§ **Task goal**: Begin at the first line and end at the line containing "bg.inputs['Strength'].default_value = 1.3". Extract exactly those lines.

§ **Supplied material**:
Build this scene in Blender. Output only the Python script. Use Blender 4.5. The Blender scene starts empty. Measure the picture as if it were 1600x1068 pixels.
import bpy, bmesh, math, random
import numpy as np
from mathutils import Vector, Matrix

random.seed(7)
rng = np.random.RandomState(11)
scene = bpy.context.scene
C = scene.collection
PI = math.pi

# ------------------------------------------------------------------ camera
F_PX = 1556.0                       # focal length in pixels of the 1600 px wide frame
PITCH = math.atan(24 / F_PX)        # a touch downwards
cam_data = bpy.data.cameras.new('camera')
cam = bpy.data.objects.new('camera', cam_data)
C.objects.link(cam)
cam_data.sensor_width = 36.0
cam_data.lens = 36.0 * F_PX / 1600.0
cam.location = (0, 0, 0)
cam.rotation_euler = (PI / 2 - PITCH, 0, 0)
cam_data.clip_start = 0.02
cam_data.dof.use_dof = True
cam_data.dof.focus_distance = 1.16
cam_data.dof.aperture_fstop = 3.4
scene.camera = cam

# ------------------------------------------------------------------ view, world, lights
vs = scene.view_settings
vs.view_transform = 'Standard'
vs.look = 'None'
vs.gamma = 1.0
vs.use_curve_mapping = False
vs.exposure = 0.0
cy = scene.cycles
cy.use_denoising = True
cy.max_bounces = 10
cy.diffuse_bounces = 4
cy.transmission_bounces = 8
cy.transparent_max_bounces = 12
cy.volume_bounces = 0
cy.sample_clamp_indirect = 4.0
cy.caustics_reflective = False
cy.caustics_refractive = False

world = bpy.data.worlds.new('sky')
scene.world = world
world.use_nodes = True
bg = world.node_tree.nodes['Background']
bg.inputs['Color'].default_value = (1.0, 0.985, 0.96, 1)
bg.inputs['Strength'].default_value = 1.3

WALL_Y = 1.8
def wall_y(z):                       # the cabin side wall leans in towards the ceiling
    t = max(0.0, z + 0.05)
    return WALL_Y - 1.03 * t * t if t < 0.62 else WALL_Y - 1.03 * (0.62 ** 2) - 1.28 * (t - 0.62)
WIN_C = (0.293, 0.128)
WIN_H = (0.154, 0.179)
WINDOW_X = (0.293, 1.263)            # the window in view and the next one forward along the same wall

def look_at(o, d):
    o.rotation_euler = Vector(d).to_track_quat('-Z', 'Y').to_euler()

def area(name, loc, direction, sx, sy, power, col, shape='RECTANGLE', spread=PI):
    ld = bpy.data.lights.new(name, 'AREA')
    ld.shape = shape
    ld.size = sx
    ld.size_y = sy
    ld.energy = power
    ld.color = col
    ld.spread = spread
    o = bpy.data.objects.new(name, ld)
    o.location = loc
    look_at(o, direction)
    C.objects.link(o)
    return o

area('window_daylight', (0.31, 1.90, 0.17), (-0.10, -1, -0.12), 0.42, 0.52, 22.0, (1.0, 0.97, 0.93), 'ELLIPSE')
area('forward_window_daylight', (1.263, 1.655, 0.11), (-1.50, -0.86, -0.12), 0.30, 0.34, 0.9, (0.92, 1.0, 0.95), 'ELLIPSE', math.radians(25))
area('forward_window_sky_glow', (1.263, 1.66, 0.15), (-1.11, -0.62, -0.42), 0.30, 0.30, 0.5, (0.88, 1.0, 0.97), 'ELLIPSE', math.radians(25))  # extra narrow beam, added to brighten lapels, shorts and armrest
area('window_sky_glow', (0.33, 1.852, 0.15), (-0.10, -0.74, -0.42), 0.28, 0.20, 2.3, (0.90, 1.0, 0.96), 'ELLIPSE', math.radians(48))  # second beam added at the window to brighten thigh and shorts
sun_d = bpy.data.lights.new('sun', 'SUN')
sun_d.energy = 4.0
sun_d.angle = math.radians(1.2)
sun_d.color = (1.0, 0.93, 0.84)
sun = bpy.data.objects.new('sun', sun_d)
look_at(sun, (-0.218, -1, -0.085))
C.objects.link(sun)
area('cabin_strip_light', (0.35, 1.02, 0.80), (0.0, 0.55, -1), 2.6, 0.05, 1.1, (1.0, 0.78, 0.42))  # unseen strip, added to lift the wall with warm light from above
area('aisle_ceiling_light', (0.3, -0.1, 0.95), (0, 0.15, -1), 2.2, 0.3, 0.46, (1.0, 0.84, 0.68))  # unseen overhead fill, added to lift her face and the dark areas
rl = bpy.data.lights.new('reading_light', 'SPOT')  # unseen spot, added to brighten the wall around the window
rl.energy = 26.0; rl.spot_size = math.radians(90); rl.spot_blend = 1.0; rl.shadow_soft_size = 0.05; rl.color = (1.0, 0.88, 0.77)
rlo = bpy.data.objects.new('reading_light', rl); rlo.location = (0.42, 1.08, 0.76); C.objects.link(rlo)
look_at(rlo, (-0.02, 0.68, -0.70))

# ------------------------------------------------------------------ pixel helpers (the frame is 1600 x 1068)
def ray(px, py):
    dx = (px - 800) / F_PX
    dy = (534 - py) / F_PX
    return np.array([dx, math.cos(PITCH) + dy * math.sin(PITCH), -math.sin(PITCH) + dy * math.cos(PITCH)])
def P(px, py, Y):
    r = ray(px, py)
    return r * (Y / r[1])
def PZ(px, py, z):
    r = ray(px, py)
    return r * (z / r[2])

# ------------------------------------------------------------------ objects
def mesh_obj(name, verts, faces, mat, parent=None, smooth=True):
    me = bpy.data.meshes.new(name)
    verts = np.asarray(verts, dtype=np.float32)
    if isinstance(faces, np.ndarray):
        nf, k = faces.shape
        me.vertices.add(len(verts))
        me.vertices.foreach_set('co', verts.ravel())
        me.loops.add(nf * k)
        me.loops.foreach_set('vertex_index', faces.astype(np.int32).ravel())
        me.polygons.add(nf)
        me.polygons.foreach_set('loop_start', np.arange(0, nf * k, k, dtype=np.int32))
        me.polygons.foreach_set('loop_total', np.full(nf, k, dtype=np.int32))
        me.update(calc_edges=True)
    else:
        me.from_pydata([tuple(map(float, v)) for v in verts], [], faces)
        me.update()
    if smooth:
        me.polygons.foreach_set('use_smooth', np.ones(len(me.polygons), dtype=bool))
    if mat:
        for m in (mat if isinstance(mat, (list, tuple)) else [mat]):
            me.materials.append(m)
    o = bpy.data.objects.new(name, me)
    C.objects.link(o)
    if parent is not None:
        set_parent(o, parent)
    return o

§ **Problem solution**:
Build this scene in Blender. Output only the Python script. Use Blender 4.5. The Blender scene starts empty. Measure the picture as if it were 1600x1068 pixels.
import bpy, bmesh, math, random
import numpy as np
from mathutils import Vector, Matrix

random.seed(7)
rng = np.random.RandomState(11)
scene = bpy.context.scene
C = scene.collection
PI = math.pi

# ------------------------------------------------------------------ camera
F_PX = 1556.0                       # focal length in pixels of the 1600 px wide frame
PITCH = math.atan(24 / F_PX)        # a touch downwards
cam_data = bpy.data.cameras.new('camera')
cam = bpy.data.objects.new('camera', cam_data)
C.objects.link(cam)
cam_data.sensor_width = 36.0
cam_data.lens = 36.0 * F_PX / 1600.0
cam.location = (0, 0, 0)
cam.rotation_euler = (PI / 2 - PITCH, 0, 0)
cam_data.clip_start = 0.02
cam_data.dof.use_dof = True
cam_data.dof.focus_distance = 1.16
cam_data.dof.aperture_fstop = 3.4
scene.camera = cam

# ------------------------------------------------------------------ view, world, lights
vs = scene.view_settings
vs.view_transform = 'Standard'
vs.look = 'None'
vs.gamma = 1.0
vs.use_curve_mapping = False
vs.exposure = 0.0
cy = scene.cycles
cy.use_denoising = True
cy.max_bounces = 10
cy.diffuse_bounces = 4
cy.transmission_bounces = 8
cy.transparent_max_bounces = 12
cy.volume_bounces = 0
cy.sample_clamp_indirect = 4.0
cy.caustics_reflective = False
cy.caustics_refractive = False

world = bpy.data.worlds.new('sky')
scene.world = world
world.use_nodes = True
bg = world.node_tree.nodes['Background']
bg.inputs['Color'].default_value = (1.0, 0.985, 0.96, 1)
bg.inputs['Strength'].default_value = 1.3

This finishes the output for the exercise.